Today's date:
 
Winter 2009

Ghosts of Obama’s Hyde Park Manse

Nathan Gardels is editor of NPQ.

Because he is the first African-American president, Barack Obama’s Hyde Park home is destined to become a national landmark like his idol Abraham Lincoln’s house in Springfield. But perhaps even Barack and Michelle themselves don’t know that the spirit of social justice inhabited that house at 51st and Greenwood well before they did.

When I lived there off and on between 1969 and 1973, the mansion, owned by Lutheran Urban Ministries and overseen by the unconventional Rev. George Hrbek, was a hub of social activism. As you entered the house from the front door, the reception area on the left had been turned into a community meeting room with inspirational quotes, if my memory serves, from Albert Camus, Bobby Kennedy, Martin Luther King Jr. and the Bible painted on the walls above the fireplace. On Sunday there were “joyous celebrations” in that room accompanied by guitar instead of “church services.”

A grand stairwell on the right led to the upper floors, which were divided into separate rooms where I lived along with the Hrbek family as well as a struggling director who often staged Edward Albee plays at the Lutheran School of Theology campus, down the street near the University of Chicago. At the back of the 6,000-square-foot mansion on the first floor was a large kitchen and dining area, where we ate collectively, with another, less grand, stairwell leading up the back as well as down to the considerable basement (which I now gather is a “wine cellar”).

I first came to the house in the summer of 1969, when I was 16, as part of an “urban encounter” program which sought to sensitize white suburban youth to the plight of the black inner city. We attended rallies protesting police brutality after the killing of Fred Hampton, the Chicago Black Panther leader who was a friend of Hrbek. We wrote grant proposals to the Joyce Foundation for People Against Racism, canvassed the housing projects and studied the failures of urban renewal. On Saturday mornings we went to Operation PUSH to listen to Jesse Jackson preach “I Am Somebody.” During one period we would hold sit-ins to block the aisles of supermarkets as part of the United Farm Workers’ grape boycott, organized in those days in Chicago by Eliseo Medina. There was one episode, supremely ironic in light of the current owners, in which local black power advocates demanded that “if you white liberals are so big on social justice, ‘give’ this mansion to us.” Hrbek, of course, blew them off and threw them out.
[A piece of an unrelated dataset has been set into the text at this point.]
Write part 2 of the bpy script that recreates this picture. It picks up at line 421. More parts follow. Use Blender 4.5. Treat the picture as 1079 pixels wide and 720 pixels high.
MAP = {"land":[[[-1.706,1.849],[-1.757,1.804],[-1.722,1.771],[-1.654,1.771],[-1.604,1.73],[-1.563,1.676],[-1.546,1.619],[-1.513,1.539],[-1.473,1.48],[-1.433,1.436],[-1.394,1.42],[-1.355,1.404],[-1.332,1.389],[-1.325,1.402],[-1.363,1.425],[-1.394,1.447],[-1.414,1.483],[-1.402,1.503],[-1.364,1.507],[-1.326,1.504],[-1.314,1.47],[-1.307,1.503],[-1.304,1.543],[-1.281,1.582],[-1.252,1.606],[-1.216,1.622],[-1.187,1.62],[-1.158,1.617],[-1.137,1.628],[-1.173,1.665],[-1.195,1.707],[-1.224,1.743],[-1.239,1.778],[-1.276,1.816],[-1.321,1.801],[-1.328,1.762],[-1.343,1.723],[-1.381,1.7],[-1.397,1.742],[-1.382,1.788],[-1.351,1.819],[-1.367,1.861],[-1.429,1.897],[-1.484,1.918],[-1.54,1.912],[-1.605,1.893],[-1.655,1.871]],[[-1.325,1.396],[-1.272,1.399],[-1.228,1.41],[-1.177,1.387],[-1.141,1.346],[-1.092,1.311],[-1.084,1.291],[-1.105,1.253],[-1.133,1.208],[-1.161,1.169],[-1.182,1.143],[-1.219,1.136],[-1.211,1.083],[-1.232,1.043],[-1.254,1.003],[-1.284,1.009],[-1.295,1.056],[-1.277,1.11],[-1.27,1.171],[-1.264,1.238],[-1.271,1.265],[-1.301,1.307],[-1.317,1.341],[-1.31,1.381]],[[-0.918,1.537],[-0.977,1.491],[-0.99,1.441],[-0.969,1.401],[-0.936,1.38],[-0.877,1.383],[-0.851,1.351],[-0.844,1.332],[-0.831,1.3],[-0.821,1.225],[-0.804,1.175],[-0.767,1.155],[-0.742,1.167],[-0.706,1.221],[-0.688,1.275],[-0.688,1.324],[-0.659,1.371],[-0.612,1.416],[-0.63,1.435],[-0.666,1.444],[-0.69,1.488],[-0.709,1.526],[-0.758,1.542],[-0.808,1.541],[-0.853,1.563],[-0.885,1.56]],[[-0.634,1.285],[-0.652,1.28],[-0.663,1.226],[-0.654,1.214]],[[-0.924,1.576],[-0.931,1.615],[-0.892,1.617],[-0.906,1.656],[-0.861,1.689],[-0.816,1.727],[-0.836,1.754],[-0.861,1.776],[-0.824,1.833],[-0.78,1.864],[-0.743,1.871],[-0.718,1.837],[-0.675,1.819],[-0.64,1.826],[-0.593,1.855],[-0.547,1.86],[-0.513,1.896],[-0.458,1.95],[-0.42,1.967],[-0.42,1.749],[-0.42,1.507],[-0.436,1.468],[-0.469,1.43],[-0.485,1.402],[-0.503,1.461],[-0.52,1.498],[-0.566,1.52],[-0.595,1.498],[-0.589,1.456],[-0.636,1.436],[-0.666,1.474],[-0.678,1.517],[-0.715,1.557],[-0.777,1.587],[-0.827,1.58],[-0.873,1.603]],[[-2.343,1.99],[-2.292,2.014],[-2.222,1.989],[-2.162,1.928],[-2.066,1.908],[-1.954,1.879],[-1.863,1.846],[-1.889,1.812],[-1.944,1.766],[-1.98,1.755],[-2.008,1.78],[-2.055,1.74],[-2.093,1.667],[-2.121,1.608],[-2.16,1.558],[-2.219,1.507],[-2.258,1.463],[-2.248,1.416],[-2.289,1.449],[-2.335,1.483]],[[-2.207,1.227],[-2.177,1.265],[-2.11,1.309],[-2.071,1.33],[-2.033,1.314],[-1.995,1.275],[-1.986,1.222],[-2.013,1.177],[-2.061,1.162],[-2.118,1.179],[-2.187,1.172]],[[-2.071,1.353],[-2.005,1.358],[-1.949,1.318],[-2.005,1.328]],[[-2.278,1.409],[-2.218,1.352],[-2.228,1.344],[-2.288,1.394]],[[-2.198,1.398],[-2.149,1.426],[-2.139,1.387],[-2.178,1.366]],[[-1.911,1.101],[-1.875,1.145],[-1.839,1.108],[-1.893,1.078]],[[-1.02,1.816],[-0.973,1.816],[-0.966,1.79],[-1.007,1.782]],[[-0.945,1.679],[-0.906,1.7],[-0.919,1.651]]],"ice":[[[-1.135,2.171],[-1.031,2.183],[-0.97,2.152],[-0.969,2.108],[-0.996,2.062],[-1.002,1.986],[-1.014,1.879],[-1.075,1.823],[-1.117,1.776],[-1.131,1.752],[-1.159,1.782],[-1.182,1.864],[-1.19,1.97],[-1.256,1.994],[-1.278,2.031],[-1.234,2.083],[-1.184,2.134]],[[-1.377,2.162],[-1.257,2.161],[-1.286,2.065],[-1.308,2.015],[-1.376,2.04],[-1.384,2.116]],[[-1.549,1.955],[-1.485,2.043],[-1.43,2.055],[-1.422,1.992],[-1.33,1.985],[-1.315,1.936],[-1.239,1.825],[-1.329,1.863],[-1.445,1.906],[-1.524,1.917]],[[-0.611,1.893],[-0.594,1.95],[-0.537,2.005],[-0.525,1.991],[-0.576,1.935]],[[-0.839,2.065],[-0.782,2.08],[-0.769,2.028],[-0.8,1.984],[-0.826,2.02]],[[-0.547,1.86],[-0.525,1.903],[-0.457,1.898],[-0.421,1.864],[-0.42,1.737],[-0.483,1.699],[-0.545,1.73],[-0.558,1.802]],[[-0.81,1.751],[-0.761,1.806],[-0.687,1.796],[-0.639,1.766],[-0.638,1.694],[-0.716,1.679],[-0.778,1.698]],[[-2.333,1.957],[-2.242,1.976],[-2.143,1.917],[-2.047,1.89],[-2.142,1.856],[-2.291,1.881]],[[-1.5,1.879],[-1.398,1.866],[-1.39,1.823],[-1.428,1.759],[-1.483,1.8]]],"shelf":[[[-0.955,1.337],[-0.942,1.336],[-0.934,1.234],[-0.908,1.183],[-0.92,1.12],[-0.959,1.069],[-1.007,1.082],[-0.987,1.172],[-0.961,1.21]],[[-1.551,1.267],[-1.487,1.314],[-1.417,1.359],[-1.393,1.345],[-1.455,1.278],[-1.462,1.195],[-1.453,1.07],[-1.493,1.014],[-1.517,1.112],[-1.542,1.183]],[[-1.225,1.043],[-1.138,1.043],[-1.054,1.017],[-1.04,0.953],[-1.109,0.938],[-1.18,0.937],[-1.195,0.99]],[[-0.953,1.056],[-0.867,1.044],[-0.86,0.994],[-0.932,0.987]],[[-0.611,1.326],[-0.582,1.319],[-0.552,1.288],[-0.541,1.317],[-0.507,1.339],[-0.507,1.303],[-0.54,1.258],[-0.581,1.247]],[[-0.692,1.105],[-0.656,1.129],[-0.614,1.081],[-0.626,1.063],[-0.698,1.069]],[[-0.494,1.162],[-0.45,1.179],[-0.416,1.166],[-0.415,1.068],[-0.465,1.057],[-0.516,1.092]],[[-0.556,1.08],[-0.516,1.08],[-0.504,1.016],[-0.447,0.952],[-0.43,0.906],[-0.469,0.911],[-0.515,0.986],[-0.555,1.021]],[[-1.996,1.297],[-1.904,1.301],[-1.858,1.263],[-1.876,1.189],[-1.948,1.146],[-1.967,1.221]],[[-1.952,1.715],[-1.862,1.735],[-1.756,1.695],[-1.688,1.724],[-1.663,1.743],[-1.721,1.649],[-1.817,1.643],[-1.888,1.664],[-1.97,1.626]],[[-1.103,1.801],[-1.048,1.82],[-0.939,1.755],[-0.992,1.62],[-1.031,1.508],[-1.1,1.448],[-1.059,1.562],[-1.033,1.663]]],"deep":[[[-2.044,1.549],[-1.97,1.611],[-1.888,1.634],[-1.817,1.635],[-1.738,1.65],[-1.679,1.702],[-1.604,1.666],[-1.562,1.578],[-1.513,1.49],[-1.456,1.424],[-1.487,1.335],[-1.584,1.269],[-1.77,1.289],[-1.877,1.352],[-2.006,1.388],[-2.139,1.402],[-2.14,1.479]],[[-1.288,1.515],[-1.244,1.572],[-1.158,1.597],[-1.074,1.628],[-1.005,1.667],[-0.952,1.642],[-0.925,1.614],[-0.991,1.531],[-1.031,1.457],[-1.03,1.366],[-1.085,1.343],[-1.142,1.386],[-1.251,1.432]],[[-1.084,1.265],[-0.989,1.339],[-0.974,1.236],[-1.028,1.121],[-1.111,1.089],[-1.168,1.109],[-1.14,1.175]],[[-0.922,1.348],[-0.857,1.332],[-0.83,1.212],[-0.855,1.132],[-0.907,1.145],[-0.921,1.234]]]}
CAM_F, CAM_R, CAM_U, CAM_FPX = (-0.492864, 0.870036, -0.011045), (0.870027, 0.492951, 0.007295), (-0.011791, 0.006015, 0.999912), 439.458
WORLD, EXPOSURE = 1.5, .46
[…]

On some warm summer evenings we’d climb out onto the rooftop from the third-floor windows and listen to the gunshots around the neighborhood, heeding the word-of-mouth warnings that we should stay off the streets because the Black Stone Rangers were going to rumble. (Though the area between 51st and 47th Streets is lined with stately homes, the ghetto abruptly begins right across the 47th Street dividing line.)

Other nights, after returning from Harper’s Court where we got ice cream and browsed the bookstore, we’d sit on the steps of the Isaiah Synagogue across the street on Greenwood and wait for Muhammad Ali to walk by on his regular visits to Elijah Muhammad who lived then around the corner, where, as I remember it, he built identical houses for his three sons.

I lived in the Greenwood house again off and on when I became editor of The Bridge, the youth newspaper of the Lutheran Church Missouri-Synod. By that time I, like others in the house, was involved in the anti-Vietnam War movement, particularly in the defense of the Harrisburg 8—the Berrigan brothers, who were Catholic priests, and a handful of activists accused of conspiring to kidnap Henry Kissinger. I used to escort around town one of the defendants, Eqbal Ahmed, a Pakistani scholar at the University of Chicago whose office was in the famous Robie House, built by Frank Lloyd Wright. A controversy similar to that which later swirled around Obama and another University of Chicago scholar, the Palestinian Rashid Khalidi, swirled in those days around Ahmed. I remember driving him once to a North Shore temple where he tried, to no avail and much abuse, to make the Palestinian case that being anti-Zionist was not the same as being anti-Semitic.

There is a final irony to my time living in the house the Obamas would occupy. My room was the front room on right-hand side on the second floor overlooking Greenwood toward the synagogue. One freezing winter day in the early ’70s when the future looked bleak, I gazed out the window at a slate sky, the bare, black branches of the trees lining the street dusted with snow. I said to myself: “History is never going to come to this place, I’ve got to get out of here and go to California, where the action is.”